The United Nations Development Programme (UNDP) and ride-hailing app Grab are partnering up to tackle traffic woes in Phnom Penh.

Under a new agreement inked yesterday, Grab will gather data collected by its drivers and will make it available to the government and UNDP, who will use the information to improve traffic efficiency, enhance safety and reduce air pollution.

“Grab will gather information on the city’s traffic and they will send us the data so that the government, in cooperation with UNDP, can work to ameliorate traffic problems,” Minister of Transport Sun Chanthol said during the signing ceremony yesterday.

The project – which has been dubbed ‘Sustainable Urban Mobility for All Initiatives,’ or Sumai – will have a life expectancy of three years and will cost around $500,000 to implement, which will be jointly financed by UNDP and Grab.

Information gathered under Sumai, which will include traffic and air quality data, will be used to shape policy as well as investment decisions on public infrastructure and urban transportation solutions.

“The project aims to improve the efficiency of existing transport systems, reduce greenhouse gas emissions through the promotion of clean vehicles, and stimulate innovations in smart transport solutions to accelerate progress on safety and mobility for all,” the official press release said.

Russell Cohen, Grab’s head of operations in Southeast Asia, said this is the first public-private partnership tackling transportation and traffic problems in Cambodia.

“Our continued partnership with UNDP will help us further our ambition to make Southeast Asian cities cleaner and more livable,” he said.

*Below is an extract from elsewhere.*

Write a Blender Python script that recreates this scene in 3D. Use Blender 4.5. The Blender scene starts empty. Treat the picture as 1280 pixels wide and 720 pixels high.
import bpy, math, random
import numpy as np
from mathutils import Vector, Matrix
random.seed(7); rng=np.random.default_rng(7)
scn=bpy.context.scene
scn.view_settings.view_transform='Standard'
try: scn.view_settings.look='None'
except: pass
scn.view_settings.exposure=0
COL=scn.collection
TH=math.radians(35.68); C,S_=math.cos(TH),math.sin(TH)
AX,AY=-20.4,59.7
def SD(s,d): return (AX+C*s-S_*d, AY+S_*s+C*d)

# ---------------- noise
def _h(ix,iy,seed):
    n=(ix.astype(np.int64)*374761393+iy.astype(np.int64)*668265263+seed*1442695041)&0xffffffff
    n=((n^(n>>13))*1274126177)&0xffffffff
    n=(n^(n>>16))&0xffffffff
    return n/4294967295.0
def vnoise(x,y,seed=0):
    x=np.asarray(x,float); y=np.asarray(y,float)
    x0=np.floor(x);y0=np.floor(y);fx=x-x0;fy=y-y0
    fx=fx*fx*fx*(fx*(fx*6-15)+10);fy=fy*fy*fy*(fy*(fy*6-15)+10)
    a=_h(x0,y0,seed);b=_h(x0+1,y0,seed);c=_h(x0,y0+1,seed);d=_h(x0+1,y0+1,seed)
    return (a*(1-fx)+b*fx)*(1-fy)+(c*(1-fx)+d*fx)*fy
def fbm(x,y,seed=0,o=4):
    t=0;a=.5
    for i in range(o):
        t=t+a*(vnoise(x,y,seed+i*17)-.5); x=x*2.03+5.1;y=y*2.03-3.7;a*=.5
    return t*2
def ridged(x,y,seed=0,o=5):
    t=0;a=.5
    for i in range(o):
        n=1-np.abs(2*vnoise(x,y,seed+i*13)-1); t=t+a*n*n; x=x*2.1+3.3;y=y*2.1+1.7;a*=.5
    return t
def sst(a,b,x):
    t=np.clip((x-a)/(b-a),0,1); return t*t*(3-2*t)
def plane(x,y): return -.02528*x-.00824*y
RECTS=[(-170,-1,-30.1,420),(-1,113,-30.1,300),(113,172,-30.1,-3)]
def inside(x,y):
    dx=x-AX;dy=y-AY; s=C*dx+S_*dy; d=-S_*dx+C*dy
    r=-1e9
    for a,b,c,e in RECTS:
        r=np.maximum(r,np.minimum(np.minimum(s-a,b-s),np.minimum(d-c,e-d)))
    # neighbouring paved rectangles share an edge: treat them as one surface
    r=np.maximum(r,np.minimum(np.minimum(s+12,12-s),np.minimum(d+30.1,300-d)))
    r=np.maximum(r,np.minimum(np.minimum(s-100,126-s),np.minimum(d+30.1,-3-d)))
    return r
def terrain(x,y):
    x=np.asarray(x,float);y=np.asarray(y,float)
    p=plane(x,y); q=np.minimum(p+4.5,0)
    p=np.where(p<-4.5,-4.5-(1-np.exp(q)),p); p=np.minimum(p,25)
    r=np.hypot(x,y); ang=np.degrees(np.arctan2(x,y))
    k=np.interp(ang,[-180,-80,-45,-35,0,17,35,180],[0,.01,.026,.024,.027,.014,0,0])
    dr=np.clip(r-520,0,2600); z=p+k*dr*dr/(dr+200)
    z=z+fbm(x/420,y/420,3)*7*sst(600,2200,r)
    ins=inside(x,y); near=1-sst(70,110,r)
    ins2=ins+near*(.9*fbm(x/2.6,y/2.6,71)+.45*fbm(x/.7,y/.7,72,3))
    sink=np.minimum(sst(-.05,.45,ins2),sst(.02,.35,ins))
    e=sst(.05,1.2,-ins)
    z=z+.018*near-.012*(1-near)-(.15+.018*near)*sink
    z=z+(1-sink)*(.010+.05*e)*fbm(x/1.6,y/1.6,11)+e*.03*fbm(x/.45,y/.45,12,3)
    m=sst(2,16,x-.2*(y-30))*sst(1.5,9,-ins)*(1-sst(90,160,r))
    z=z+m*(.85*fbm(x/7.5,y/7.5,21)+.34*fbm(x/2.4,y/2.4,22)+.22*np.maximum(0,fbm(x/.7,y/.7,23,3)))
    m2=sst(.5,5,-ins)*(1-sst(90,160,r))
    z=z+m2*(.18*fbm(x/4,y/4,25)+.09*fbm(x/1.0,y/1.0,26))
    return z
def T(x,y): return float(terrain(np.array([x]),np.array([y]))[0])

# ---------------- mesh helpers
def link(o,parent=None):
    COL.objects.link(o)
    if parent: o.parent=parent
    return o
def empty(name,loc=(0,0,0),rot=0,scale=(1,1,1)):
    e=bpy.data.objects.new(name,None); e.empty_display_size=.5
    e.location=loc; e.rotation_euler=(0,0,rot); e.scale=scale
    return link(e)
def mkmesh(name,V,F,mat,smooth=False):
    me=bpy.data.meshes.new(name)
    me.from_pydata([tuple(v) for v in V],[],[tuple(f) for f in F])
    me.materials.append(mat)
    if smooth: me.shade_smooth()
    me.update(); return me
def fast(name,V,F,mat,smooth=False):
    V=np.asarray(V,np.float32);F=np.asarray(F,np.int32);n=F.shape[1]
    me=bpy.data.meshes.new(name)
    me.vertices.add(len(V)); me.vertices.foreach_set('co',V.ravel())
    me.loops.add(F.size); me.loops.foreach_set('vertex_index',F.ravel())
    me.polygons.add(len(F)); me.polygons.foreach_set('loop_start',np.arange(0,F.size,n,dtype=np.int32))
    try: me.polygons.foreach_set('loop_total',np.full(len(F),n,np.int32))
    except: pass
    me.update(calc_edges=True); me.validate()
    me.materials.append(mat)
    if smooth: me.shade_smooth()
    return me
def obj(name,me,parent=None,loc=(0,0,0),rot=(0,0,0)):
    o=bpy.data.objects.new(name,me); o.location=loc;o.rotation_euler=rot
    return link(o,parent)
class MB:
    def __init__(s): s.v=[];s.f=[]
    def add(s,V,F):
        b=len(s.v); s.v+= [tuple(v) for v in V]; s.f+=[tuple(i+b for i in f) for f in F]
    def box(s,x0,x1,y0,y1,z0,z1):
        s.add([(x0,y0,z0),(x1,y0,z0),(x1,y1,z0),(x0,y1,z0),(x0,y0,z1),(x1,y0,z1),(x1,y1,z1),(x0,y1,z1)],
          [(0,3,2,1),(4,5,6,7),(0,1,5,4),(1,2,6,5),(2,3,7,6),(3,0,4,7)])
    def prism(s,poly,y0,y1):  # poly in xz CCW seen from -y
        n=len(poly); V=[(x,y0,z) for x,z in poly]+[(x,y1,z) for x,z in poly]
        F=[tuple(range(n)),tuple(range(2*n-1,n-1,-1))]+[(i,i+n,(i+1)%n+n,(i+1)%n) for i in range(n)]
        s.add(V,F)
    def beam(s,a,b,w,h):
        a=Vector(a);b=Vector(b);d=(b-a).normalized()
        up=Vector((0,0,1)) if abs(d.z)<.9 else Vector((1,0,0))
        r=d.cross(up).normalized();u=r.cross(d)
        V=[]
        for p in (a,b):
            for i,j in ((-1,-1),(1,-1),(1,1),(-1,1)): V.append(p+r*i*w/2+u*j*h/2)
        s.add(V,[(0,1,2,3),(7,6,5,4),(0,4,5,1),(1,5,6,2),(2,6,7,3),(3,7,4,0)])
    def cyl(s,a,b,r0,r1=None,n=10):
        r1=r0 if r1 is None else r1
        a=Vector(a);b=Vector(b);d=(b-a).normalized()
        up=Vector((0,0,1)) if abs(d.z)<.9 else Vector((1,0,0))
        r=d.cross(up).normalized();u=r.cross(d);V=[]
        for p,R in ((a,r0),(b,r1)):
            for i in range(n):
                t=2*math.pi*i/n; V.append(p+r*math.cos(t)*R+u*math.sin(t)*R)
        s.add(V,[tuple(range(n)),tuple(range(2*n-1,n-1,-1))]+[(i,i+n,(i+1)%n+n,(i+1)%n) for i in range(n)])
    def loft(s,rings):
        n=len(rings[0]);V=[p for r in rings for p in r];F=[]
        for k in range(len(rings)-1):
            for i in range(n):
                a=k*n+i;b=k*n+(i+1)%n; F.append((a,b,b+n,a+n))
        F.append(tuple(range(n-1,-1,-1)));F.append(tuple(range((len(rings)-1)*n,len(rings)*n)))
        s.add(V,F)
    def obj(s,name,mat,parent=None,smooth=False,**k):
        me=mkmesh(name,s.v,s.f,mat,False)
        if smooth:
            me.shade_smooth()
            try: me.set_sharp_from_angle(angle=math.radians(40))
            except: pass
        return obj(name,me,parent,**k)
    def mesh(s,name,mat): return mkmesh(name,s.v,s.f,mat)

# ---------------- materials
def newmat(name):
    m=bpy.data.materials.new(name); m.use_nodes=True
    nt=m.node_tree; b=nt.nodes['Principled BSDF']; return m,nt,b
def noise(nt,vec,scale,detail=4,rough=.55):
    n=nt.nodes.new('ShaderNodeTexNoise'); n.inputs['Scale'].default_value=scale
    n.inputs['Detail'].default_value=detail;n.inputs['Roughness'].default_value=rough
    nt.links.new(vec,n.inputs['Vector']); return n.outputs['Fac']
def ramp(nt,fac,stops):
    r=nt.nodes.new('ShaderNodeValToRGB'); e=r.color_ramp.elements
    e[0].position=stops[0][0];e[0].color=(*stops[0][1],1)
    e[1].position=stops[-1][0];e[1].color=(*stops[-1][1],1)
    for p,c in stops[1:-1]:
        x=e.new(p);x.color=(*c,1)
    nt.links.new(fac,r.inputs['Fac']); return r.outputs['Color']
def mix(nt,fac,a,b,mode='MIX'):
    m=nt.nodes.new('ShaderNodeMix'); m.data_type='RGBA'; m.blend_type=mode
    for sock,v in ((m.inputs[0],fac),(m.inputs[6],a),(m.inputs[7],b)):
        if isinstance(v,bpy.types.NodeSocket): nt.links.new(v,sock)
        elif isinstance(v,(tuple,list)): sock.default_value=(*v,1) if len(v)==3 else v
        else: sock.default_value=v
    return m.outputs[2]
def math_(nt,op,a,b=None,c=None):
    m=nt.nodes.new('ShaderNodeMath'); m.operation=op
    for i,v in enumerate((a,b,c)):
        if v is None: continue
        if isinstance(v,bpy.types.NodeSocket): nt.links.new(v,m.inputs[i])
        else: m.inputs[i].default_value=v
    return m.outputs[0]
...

“Apart from co-financing the project, Grab’s contribution will include sharing data, technology expertise, and manpower, as well as promoting the use of green vehicles among our drivers, partners and passengers.”

Nick Beresford, UNDP’s country director, said rapid urbanisation has enhanced standards of living across the world, but it has also brought unprecedented levels of traffic congestion that make people waste an increasing number of hours waiting in traffic-choked streets.

“This initiative goes well beyond corporate social responsibility. It offers a new model of private and public sectors engaging ‘to do well while doing good,’” he said, adding that it offers a platform for better-informed policies that will increase investment in sustainable urban development.

Minister Chanthol said that if the project is implemented successfully in the capital, it will be extended to other major cities in the country, like Siem Reap or Sihanoukville.